_DIRECTIONS_
Copy the lines of the data below exactly, starting at the first and stopping after the line that contains "closed=True), 'metal_grey', h, 40)"; include no pictures.

_DATASET EXTRACT_
--- BEGIN ---

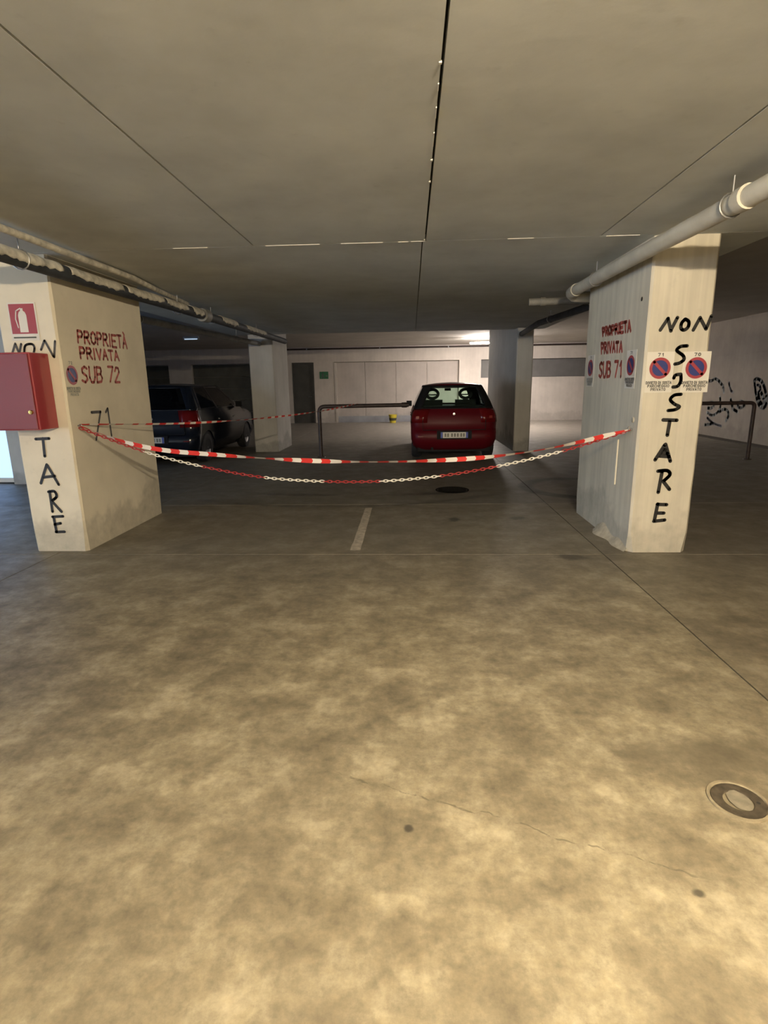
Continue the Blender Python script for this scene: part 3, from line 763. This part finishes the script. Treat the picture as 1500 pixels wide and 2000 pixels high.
for k, m in segs.items(): tag(child('chain_length', m, 'chain_white' if k % 2 else 'chain_red', ch, 60), 'white links' if k % 2 else 'red links')
for nm, c, s_ in (('eye_hook', A, 1), ('eye_hook', B, -1)):
    h = empty(nm, c); tag(h, 'small steel hook holding chain and tape on the ' + ('left' if s_ > 0 else 'right')+' near pillar', 'hook', 'pillar hooks')
    m = MB().tube([c-Vector((.012*s_, 0, 0))+Vector((0, 0, 0)), c+Vector((.004*s_, 0, 0))], .006, 8)
    child('shank', m, 'metal_grey', h, 40)
    child('eye', MB().tube([c+Vector((.012*s_+.012*math.cos(a), 0, .012*math.sin(a))) for a in [2*math.pi*k/12 for k in range(12)]], .004, 6, closed=True), 'metal_grey', h, 40)

# ------------------------------------------------------------------ graffiti on the right wall
zg = zm(1370, 700, 9.09)
gr = [('graffiti_blue', [(120,400),(190,395),(240,360),(300,390),(350,450),(385,500),(400,600)]), ('graffiti_dark', [(490,430),(520,560),(560,600)]),
      ('graffiti_blue', [(110,880),(180,880),(225,830),(200,780),(130,790)]), ('graffiti_blue', [(330,690),(340,820),(310,930),(200,1010),(100,960)]),
      ('graffiti_blue', [(320,950),(400,900),(470,940),(480,1020),(435,1110)]), ('graffiti_dark', [(100,1050),(160,1110),(230,1160),(350,1200)]),
      ('graffiti_blue', [(60,1180),(140,1170),(220,1150)]), ('graffiti_blue', [(520,720),(540,820),(570,900),(640,950)]),
      ('graffiti_blue', [(640,840),(700,760),(770,820),(690,880),(640,840)]),
      ('graffiti_blue', [(940,390),(990,360),(1070,410),(1120,520),(1150,650),(1160,780),(1110,880),(1040,850),(990,740),(960,560),(940,390)]),
      ('graffiti_dark', [(990,470),(1040,490),(1050,560),(1010,590)]), ('graffiti_blue', [(1060,600),(1100,700),(1130,800)]), ('graffiti_blue', [(1010,620),(1040,760),(1090,830)])]
for mt, st in gr:
    pts_ = smoothpath([P(*zg(x, y), 0, X1) for x, y in st], 4)
    child('graffiti_stroke', MB().stroke(pts_, .085 if mt == 'graffiti_blue' else .07, (-1, 0, 0), .003), mt, wr)

# ------------------------------------------------------------------ exit sign, bucket
ex = empty('exit_sign', (-3.38, YF-.01, 1.82)); tag(ex, 'small green exit sign on the end wall beside the dark door', 'sign')
boxo('plate', (-3.55, YF-.014, 1.69), (-3.21, YF-.002, 1.96), 'exit_green', ex)
mb = MB(); y_ = YF-.014
mb.disc((-3.42, y_-.002, 1.90), (1, 0, 0), (0, 0, 1), .022, 12)
mb.stroke([(-3.42, y_, 1.87), (-3.43, y_, 1.80), (-3.47, y_, 1.73)], .026, NF); mb.stroke([(-3.43, y_, 1.80), (-3.39, y_, 1.77), (-3.40, y_, 1.72)], .022, NF)
mb.stroke([(-3.47, y_, 1.83), (-3.42, y_, 1.86), (-3.375, y_, 1.83)], .016, NF); mb.stroke([(-3.42, y_, 1.90), (-3.42, y_, 1.86)], .02, NF); child('running_figure', mb, 'vent_grey', ex); mb = MB(); mb.stroke([(-3.32, y_, 1.80), (-3.25, y_, 1.80)], .018, NF); mb.stroke([(-3.28, y_, 1.83), (-3.245, y_, 1.80), (-3.28, y_, 1.77)], .018, NF)
child('arrow', mb, 'vent_grey', ex)
bk = empty('bucket', (-.72, 21.3, 0)); tag(bk, 'small yellow bucket on the floor against the end wall', 'bucket')
child('body', MB().lathe([(0, .005), (.11, .005), (.115, 0), (.155, .30), (.165, .30), (.160, .315), (.148, .31), (.105, .02), (0, .02)], 2, 24, (-.72, 21.3, 0)), 'bucket_yellow', bk, 40)
child('band', MB().lathe([(.130, .09), (.134, .09), (.147, .19), (.143, .19)], 2, 24, (-.72, 21.3, 0)), 'bucket_dark', bk, 40)
child('handle', MB().tube([(-.72+.158*math.cos(a), 21.3-.06*math.sin(a), .29-.10*math.sin(a)) for a in [math.pi*k/12 for k in range(13)]], .005, 6), 'metal_grey', bk, 40)

# ------------------------------------------------------------------ cars
def make_car(loc, rz, L, W, H, paint, label, belt=.98, glassm='car_glass', framem=None):
    root = empty('car', loc, rz); tag(root, label, 'car')
    k = W/1.66; NR, NC, NS = 12, 6, 44
    def outline(yr, yf, hw, z, rr=.22, rf=.42):
        o = []
        for i in range(NR): t = i/NR; x = -hw+rr+(2*hw-2*rr)*t; o.append((x, yr-.0+.05*(abs(x)/hw)**2, z))
        yq = yr+.05*((hw-rr)/hw)**2
        for i in range(NC): a = math.pi/2*i/NC; o.append((hw-rr+rr*math.sin(a), yq+rr*(1-math.cos(a)), z))
        for i in range(NS): t = i/NS; o.append((hw, yq+rr+(yf-rf-yq-rr)*t, z))
        for i in range(NC): a = math.pi/2*i/NC; o.append((hw-rf+rf*math.cos(a), yf-rf+rf*math.sin(a), z))
        for i in range(NR): t = i/NR; o.append((hw-rf-(2*hw-2*rf)*t, yf, z))
        for i in range(NC): a = math.pi/2*i/NC; o.append((-hw+rf-rf*math.sin(a), yf-rf+rf*math.cos(a), z))
        for i in range(NS): t = i/NS; o.append((-hw, yf-rf-(yf-rf-yq-rr)*t, z))
        for i in range(NC): a = math.pi/2*i/NC; o.append((-hw+rr-rr*math.cos(a), yq+rr*(1-math.sin(a)), z))
        return o
    NP = 2*NR+4*NC+2*NS; s1 = NR+NC; f1 = s1+NS+NC; s2 = f1+NR+NC
    lv = [(.20, .14, L-.20, .72), (.27, .05, L-.06, .785), (.40, .0, L, .825), (.53, 0, L, .83), (.575, .035, L-.02, .83), (.60, .06, L-.04, .83),
          (.72, .075, L-.05, .835), (.84, .10, L-.06, .825), (.93, .135, L-.07, .80), (belt, .17, L-.08, .775)]
    wy = (.66, L-.82); WR = .285; AR = .34
    cowl = L-1.12
    def hood(y): return belt if y < cowl else belt-.05-(belt-.05-.70)*((y-cowl)/(L-.05-cowl))**1.6 if y > cowl+.01 else belt
    rings = []
    for (z, yr, yf, hw) in lv:
        o = []
        for (x, y, zz) in outline(yr, yf, hw*k, z):
            zz = min(zz, max(hood(y), .2))
            if abs(x) > .6*k:
                for yw in wy:
                    d = abs(y-yw)
                    if d < AR: zz = max(zz, .285+math.sqrt(AR*AR-d*d)*1.0)
            o.append((x, y, zz))
        rings.append(o)
    allv = [p for r_ in rings for p in r_]
    def faces(sel):
        f = []
        for a in range(len(lv)-1):
            for i in range(NP):
                if sel(a, i): f.append((a*NP+i, a*NP+(i+1) % NP, (a+1)*NP+(i+1) % NP, (a+1)*NP+i))
        return f
    isrear = lambda i: i < NR+NC+5 or i >= NP-NC-5
    isfront = lambda i: f1-NC-3 <= i < f1+NR+NC+3
    bump = lambda a, i: a < 4 and (isrear(i) or isfront(i))
    lamp = lambda a, i: 6 <= a <= 8 and (NR-1 <= i < NR+NC-1 or i >= NP-NC+1 or i < 1)
    body = MB().add(allv, faces(lambda a, i: not bump(a, i) and not lamp(a, i)))
    # hood / shelf cap at the belt line
    top = rings[-1]; nc = 8
    def cap(mb, ring, crown, mi=0, ysel=None, front=0):
        rows = []
        for j in range(NS+1):
            r_ = ring[s1+j] if s1+j < NP else ring[0]; l_ = ring[(s2+NS-j) % NP]
            rows.append((l_, r_))
        # corners + rear / front edges as extra rows
        rear = []
        for j in range(NC): rear.append((ring[(NP-NC+NC-1-j+0) % NP] if False else ring[(NP-1-j) % NP], ring[NR+j]))
        fr = [(ring[(s2-1-j) % NP], ring[s1+NS+1+j]) for j in range(NC)]
        rows = rear+rows+fr
        vs = []; n = len(rows)
        for q_, (l_, r_) in enumerate(rows):
            l_, r_ = Vector(l_), Vector(r_); e = math.sin(math.pi*min(1, max(0, q_/(n-1))))**.35 if crown else 0
            for c in range(nc+1):
                t = c/nc; p = l_.lerp(r_, t); p.z += crown*(1-(2*t-1)**2)*e; vs.append(tuple(p))
        fs = []
        for a in range(n-1):
            if ysel and not ysel(rows[a][0][1]): continue
            for c in range(nc): fs.append((a*(nc+1)+c, a*(nc+1)+c+1, (a+1)*(nc+1)+c+1, (a+1)*(nc+1)+c))
        mb.add(vs, fs, mi)
    capm = MB(); cap(capm, top, .035, 0, lambda y: y > cowl-.05)
    bo = body.build('body', paint, root, 40)
    capm.build('bonnet', paint, root, 40)
    shelf = MB(); cap(shelf, top, 0, 0, lambda y: y <= cowl-.05); shelf.build('cabin_shelf', 'seat_fabric', root)
    MB().add(allv, faces(lambda a, i: a < 4 and isrear(i))).build('rear_bumper', paint, root, 40)
    MB().add(allv, faces(lambda a, i: a < 4 and isfront(i))).build('front_bumper', paint, root, 40)
    for sg in (0, 1):
        mb = MB().add(allv, faces(lambda a, i: lamp(a, i) and ((NR-1 <= i < NR+NC-1) if sg else (i >= NP-NC+1 or i < 1))))
        t = mb.build('tail_lamp', 'lamp_red', root, 40); md = t.modifiers.new('thickness', 'SOLIDIFY'); md.thickness = .012; md.offset = 1
        x = (.70 if sg else -.70)*k
        MB().box((x-.03, .115, .80), (x+.03, .15, .85)).build('bulb_lens', 'lamp_orange', t)
        MB().box((x*.9-.06, -.005+.03, .455), (x*.9+.06, .03+.03, .475)).build('reflector', 'lamp_red', root)
    MB().box((-.70*k, .20, .17), (.70*k, L-.20, .26)).build('underbody', 'trim_black', root)
    for s_ in (-1, 1):
        for yw in wy: MB().box((s_*.80*k if s_ < 0 else .50*k, yw-.34, .24), (-.50*k if s_ < 0 else .80*k, yw+.34, .60)).build('wheel_housing', 'trim_black', root)
    # greenhouse
    gl = [0, .07, .3, .55, .78, .92, 1]
    Hs = H-.055
    def gring(t):
        e = t**1.15
        return outline(.17+(.20)*t+.10*t*t, cowl+.03-.74*t, (.775-.20*e)*k, belt+(Hs-belt)*t, .16, .20)
    gr_ = [gring(t) for t in gl]; gv = [p for r_ in gr_ for p in r_]
    def gf(sel):
        return [(a*NP+i, a*NP+(i+1) % NP, (a+1)*NP+(i+1) % NP, (a+1)*NP+i) for a in range(len(gl)-1) for i in range(NP) if sel(a, i)]
    inlev = lambda a: 1 <= a <= 4
    rearg = lambda a, i: inlev(a) and (0 <= i < NR)
    frontg = lambda a, i: inlev(a) and (f1 <= i < f1+NR)
    sideseg = lambda j: (3 <= j < 18) or (20 <= j < 41)
    sr = lambda a, i: inlev(a) and s1 <= i < s1+NS and sideseg(i-s1)
    sl = lambda a, i: inlev(a) and s2 <= i < s2+NS and sideseg(NS-1-(i-s2))
    cab = MB().add(gv, gf(lambda a, i: not (rearg(a, i) or frontg(a, i) or sr(a, i) or sl(a, i))))
    co = cab.build('cabin_frame', framem or paint, root, 40); md = co.modifiers.new('thickness', 'SOLIDIFY'); md.thickness = .03; md.offset = -1
    rf = MB(); cap(rf, gr_[-1], .055); rf.build('roof', paint, root, 40)
    rw = MB().add(gv, gf(rearg)).build('rear_window', glassm, root, 40)
    MB().add(gv, gf(frontg)).build('windscreen', glassm, root, 40)
    for s_ in (sr, sl):
        for (j0, j1) in ((3, 18), (20, 41)):
            sel = (lambda a, i, s_=s_, j0=j0, j1=j1: s_(a, i) and j0 <= ((i-s1) if s_ is sr else NS-1-(i-s2)) < j1)
            MB().add(gv, gf(sel)).build('side_window', 'dark_glass', root, 40)
    MB().tube([(0, .235, belt+.045), (.02, .27, belt+.09), (.30*k, .275, belt+.10)], .008, 6).build('wiper', 'trim_black', rw)
    # hatch seam, handle strip, badge, plate
    sm = MB()
    for s_ in (-1, 1): sm.box((s_*.60*k-.004, .068, .60), (s_*.60*k+.004, .11, .78))
    sm.box((-.60*k, .04, .583), (.60*k, .075, .594)); sm.build('hatch_seam', 'trim_black', root)
    MB().lathe([(0, -.010), (.022, -.008), (.026, .012)], 1, 20, (0, .105, .885)).build('badge', 'chrome', root, 40)
    pm = MB().box((-.26, -.022, .44), (.26, -.008, .55)).build('number_plate', 'plate_white', root)
    MB().box((-.26, -.0235, .44), (-.22, -.022, .55)).build('plate_band', 'plate_blue', pm); MB().box((.22, -.0235, .44), (.26, -.022, .55)).build('plate_band', 'plate_blue', pm)
    for x in (-.17, -.12, -.045, .01, .065, .13, .18): MB().box((x-.016, -.0235, .462), (x+.016, -.022, .528)).build('plate_character', 'plate_mark', pm)
    MB().box((-.33, -.004, .415), (.33, .02, .575)).build('plate_recess', 'trim_black', root)
    MB().box((-.70*k, .17, .16), (.70*k, .22, .32)).build('lower_valance', 'trim_black', root)
    MB().tube([(-.42*k, .05, .23), (-.42*k, .22, .23)], .026, 10).build('exhaust', 'trim_black', root, 40)
    for s_ in (-1, 1):
        MB().box((s_*.81*k-.0, cowl-.42, belt-.02), (s_*.93*k, cowl-.33, belt+.10)).build('mirror', 'trim_black', root)
        for y in (1.35, 2.25): MB().box((s_*.832*k-.012, y, .80), (s_*.832*k+.012, y+.16, .825)).build('door_handle', paint, root)
        for yw in wy:
            wroot = MB().lathe([(.17, -.095), (.24, -.10), (.272, -.085), (.285, -.04), (.285, .04), (.272, .085), (.24, .10), (.17, .095)], 0, 28, (s_*.715*k, yw, .285)).build('tyre', 'rubber', root, 40)
            MB().lathe([(.172, .02*s_), (.165, .085*s_), (.13, .07*s_), (.05, .085*s_), (0, .09*s_)], 0, 20, (s_*.715*k, yw, .285)).build('hubcap', 'rim_silver', wroot, 40)
    # seats
    for sx_ in (-.36*k, .36*k):
        MB().box((sx_-.22, 1.62, .75), (sx_+.22, 1.74, belt+.13)).build('seat_back', 'seat_fabric', root)
        hr = MB().tube([(sx_+.125*math.cos(a), 1.66, belt+.255+.095*math.sin(a)) for a in [2*math.pi*q/20 for q in range(20)]], .032, 8, closed=True)
        hr.box((sx_-.11, 1.645, belt+.225), (sx_+.11, 1.675, belt+.25))
        for e in (-.05, .05): hr.tube([(sx_+e, 1.66, belt+.12), (sx_+e, 1.66, belt+.17)], .007, 6)
        hr.build('headrest', 'seat_fabric', root, 40)
    MB().box((-.60*k, .85, .75), (.60*k, .98, belt+.03)).build('rear_seat_back', 'seat_fabric', root)
    MB().box((-.07, cowl-.60, Hs-.13), (.07, cowl-.58, Hs-.075)).build('interior_mirror', 'trim_black', root)
    return root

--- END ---

_OUTPUT_
Continue the Blender Python script for this scene: part 3, from line 763. This part finishes the script. Treat the picture as 1500 pixels wide and 2000 pixels high.
for k, m in segs.items(): tag(child('chain_length', m, 'chain_white' if k % 2 else 'chain_red', ch, 60), 'white links' if k % 2 else 'red links')
for nm, c, s_ in (('eye_hook', A, 1), ('eye_hook', B, -1)):
    h = empty(nm, c); tag(h, 'small steel hook holding chain and tape on the ' + ('left' if s_ > 0 else 'right')+' near pillar', 'hook', 'pillar hooks')
    m = MB().tube([c-Vector((.012*s_, 0, 0))+Vector((0, 0, 0)), c+Vector((.004*s_, 0, 0))], .006, 8)
    child('shank', m, 'metal_grey', h, 40)
    child('eye', MB().tube([c+Vector((.012*s_+.012*math.cos(a), 0, .012*math.sin(a))) for a in [2*math.pi*k/12 for k in range(12)]], .004, 6, closed=True), 'metal_grey', h, 40)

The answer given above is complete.